Un atto non vincolante, ma molto politico e senza precedenti. Il Parlamento europeo si è pronunciato a favore dell’indipendenza della Palestina con una risoluzione (approvata con 498 sì, 88 no e 111 astensioni) che sostiene “in linea di principio” il riconoscimento dello stato palestinese sulla base dei confini del ’67 e indica nell’esistenza di due stati, con capitale unica Gerusalemme, la strada da seguire per nuovi colloqui di pace. Ma la giornata di ieri è stata significativa anche per la decisione della Corte di giustizia Ue di togliere Hamas dalla lista delle organizzazioni terroristiche. Dura la reazione di Benjamin Netanyahu: “Oggi abbiamo visto esempi sconvolgenti dell’ipocrisia europea” ha commentato il premier israeliano. “A quanto pare troppe persone in Europa — ha aggiunto — nella stessa terra dove 6 milioni di ebrei sono stati massacrati, non hanno imparato alcunché”. Il commento di Enzo Cannizzaro, docente di diritto internazionale nell’Università La Sapienza di Roma.
Come valuta la risoluzione, professore?
Non ha valore vincolante e non impegna alcun governo. Tuttavia ha un alto valore politico.
Che strada suggerisce?
E’ un fatto che gli accordi di Oslo del ’93 non hanno portato a nessun risultato. L’Europa a questo punto sembra voler fare una scommessa molto alta, quella di prendere nelle sue mani il destino del Medio oriente dopo essere stata per decenni la grande assente, avendo delegato pressoché tutto agli Stati Uniti. Resta da vedere se la scommessa europea sarà vincente oppure no.
Intanto l’Europa ha incassato la reazione durissima di Netanyahu.
C’era da aspettarselo. Con le sue parole e le sue decisioni, Netanyahu sembra indicare una netta preferenza per lo stato di stallo in cui ci troviamo ormai da moltissimi anni. Il governo israeliano dà l’idea di non credere più a una possibile pace, questo è il problema.
Dopo una risoluzione così gli stati europei sono ancora autorizzati ad andare in ordine sparso?
Sul piano giuridico non ci sono dubbi: la risoluzione non è vincolante. Laddove non c’è un atto di politica estera — e questo del Parlamento non lo è: questo va detto chiaro, tecnicamente non è un atto di politica estera — gli stati mantengono le mani libere. Da un punto di vista più generale questa risoluzione fa eco a orientamenti simili dei parlamenti nazionali — primo fra tutti quello della Gran Bretagna — e si fa interprete di una forte tensione europea verso una soluzione diversa. Del resto anche gli Stati Uniti oggi sembrano pensarla diversamente.
Si spieghi.
L’Europa ha fatto questa sorta di passo in avanti, ma non è assolutamente uno strappo: è noto che il governo Usa sta facendo forti pressioni sul governo israeliano perché cambi strada e punti più decisamente sul negoziato. L’amministrazione Obama non è più andata a rimorchio del governo israeliano come tante altre che l’anno preceduta.
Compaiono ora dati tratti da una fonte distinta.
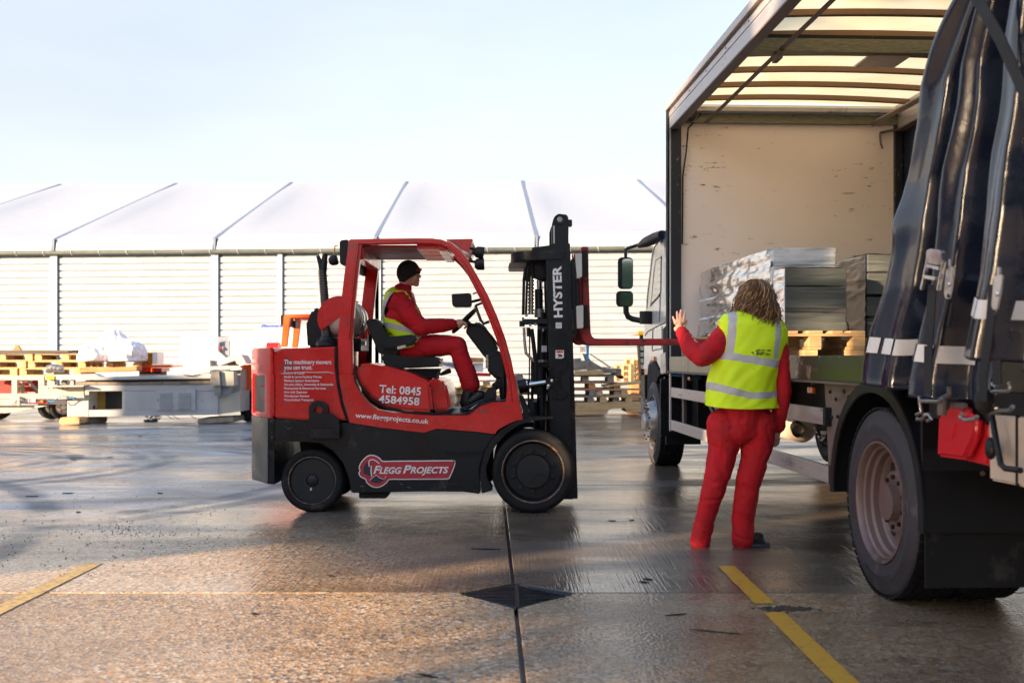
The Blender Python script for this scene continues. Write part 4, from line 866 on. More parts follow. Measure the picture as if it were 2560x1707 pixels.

Poi la Corte di giustizia Ue ha annullato la decisione dell’Unione di iscrivere Hamas nella lista delle organizzazioni terroristiche.
C’è anche questo, ma i due eventi sono del tutto indipendenti e non sono collegati se non simbolicamente.
Qual è il suo commento in proposito?
All’interno della Corte di giustizia l’annullamento è stato pronunciato dal tribunale, cioè dall’organo di prima istanza, e verosimilmente il Consiglio dell’Unione europea farà ricorso alla Corte di giustizia in sede di appello. La sentenza è lunga, complessa e si fonda soprattutto su motivi di carattere procedurale. Il tribunale in sostanza dice che il Consiglio (nel ritenere Hamas una organizzazione terroristica, ndr) si sarebbe fondato su notizie di stampa, non sui dati e sui fatti.
Distinguere anche in questo caso tra sentenza legale e decisione politica, come ha fatto il portavoce dell’Alto rappresentante per la politica estera dicendo che la Ue considera ancora Hamas una organizzazione terroristica, non le sembra un bizantinismo?
Il tribunale ha precisato che la sentenza avrà effetto tra tre mesi: è una possibilità che la Corte di giustizia offre al Consiglio, che in tal modo ha tre mesi di tempo per adottare una nuova decisione fondandosi su una procedura più corretta. Nel frattempo, i beni di Hamas resteranno congelati. Resta da vedere come il Consiglio riuscirà a valutare obiettivamente il carattere terrorista di Hamas, fondandosi, questa volta, sui fatti. E questa sarà una decisione assai poco procedurale e molto politica.